Transportation systems, and streets, need to be not only smart and equitable They also need to be safe. According to the Leadership Conference’s report, Hispanic pedestrians suffer a death rate 62 percent higher, and African Americans almost 70 percent higher, than non-Hispanic whites.

Several months ago, I spoke to Angela Glover Blackwell of PolicyLink about the connection between transportation and social justice. When I ran into her recently at the Ford Foundation forum on “The Just City,” I told her how often I have had occasion to reference our conversation. Here’s what she told me then:

[M]ost of the civil rights struggle in this country has centered around transportation, in one way or another, starting with Plessy v.

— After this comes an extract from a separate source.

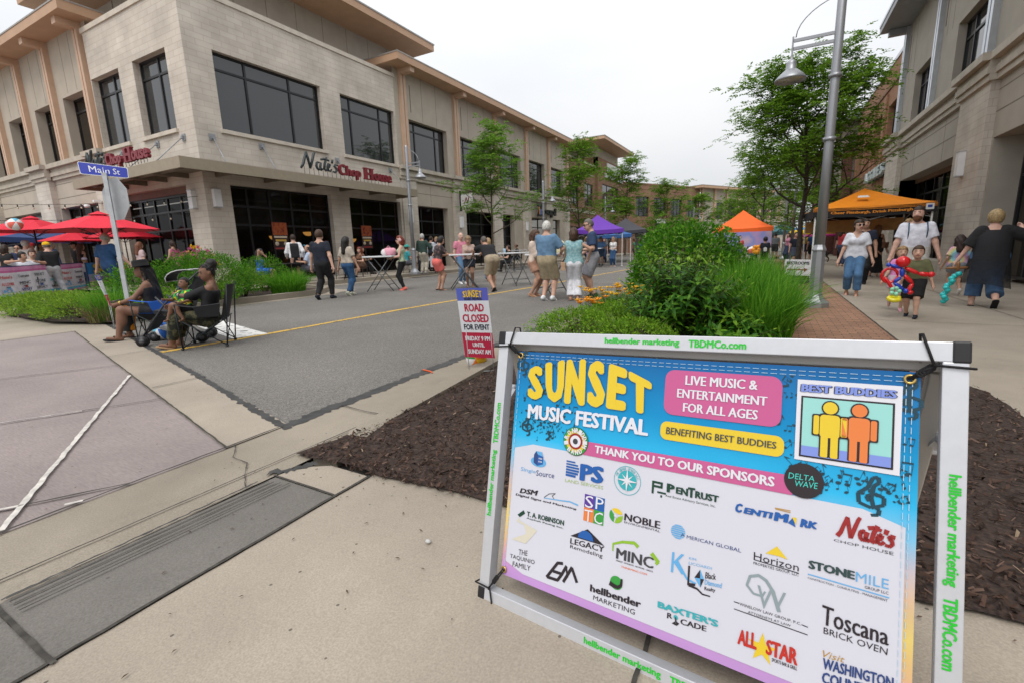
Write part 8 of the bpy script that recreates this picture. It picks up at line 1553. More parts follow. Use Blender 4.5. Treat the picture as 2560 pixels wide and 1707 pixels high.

Ferguson [in 1896]. That had to do with access to train cars. Then we have Rosa Parks sitting down on a bus. We had the Freedom Riders trying to do something to show that black people ought to be able to ride a bus across jurisdictions, they ought to be able to ride through the South on a bus without having to go to the back of the bus. The whole urban renewal, which people often call “black removal,” because that’s what happens, in the 60s, was a fight around highways coming in, going right through communities that had been vibrant, often destroying the financial district in an African-American community.

So if you go all the way from Plessy v. Ferguson right up to the urban renewal, you will see that the fights have often been around transportation, and how transportation decisions have been made.

It seems to me that the Raquel Nelson case has taken a place, however small, in this historic tradition. Maybe that’s too optimistic. But at least it’s a beginning.